--- PROVIDED INFORMATION ---
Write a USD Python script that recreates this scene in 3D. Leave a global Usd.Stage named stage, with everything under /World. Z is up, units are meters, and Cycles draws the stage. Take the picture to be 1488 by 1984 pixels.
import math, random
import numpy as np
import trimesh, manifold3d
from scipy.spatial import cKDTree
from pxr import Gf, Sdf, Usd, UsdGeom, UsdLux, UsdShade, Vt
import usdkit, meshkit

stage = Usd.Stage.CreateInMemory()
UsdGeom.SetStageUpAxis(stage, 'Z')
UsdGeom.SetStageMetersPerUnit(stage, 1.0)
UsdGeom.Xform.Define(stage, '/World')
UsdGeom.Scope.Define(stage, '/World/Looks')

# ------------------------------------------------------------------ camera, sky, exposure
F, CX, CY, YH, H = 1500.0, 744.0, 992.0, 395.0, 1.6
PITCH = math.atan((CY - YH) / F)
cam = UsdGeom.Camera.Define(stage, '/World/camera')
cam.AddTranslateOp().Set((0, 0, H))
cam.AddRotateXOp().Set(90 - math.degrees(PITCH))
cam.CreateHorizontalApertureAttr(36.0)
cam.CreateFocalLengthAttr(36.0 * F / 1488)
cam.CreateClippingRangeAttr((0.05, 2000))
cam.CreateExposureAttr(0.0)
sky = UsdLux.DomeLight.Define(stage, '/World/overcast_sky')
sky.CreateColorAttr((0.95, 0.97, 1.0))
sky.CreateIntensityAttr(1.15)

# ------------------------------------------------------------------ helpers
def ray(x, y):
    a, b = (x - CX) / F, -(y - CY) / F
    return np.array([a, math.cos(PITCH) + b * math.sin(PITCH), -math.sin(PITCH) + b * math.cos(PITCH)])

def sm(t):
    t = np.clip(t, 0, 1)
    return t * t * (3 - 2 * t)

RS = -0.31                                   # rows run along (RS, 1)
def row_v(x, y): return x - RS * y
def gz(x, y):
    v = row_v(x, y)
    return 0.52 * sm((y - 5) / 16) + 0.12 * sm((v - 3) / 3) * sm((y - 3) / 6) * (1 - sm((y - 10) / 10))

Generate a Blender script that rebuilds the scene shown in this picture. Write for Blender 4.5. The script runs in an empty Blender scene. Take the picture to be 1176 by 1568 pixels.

--- EXERCISE BRIEF ---
Only the lines from the beginning of the material above through the line with "import usdkit, meshkit" are wanted; extract them exactly.

--- SOLUTION TO THIS TASK ---
Write a USD Python script that recreates this scene in 3D. Leave a global Usd.Stage named stage, with everything under /World. Z is up, units are meters, and Cycles draws the stage. Take the picture to be 1488 by 1984 pixels.
import math, random
import numpy as np
import trimesh, manifold3d
from scipy.spatial import cKDTree
from pxr import Gf, Sdf, Usd, UsdGeom, UsdLux, UsdShade, Vt
import usdkit, meshkit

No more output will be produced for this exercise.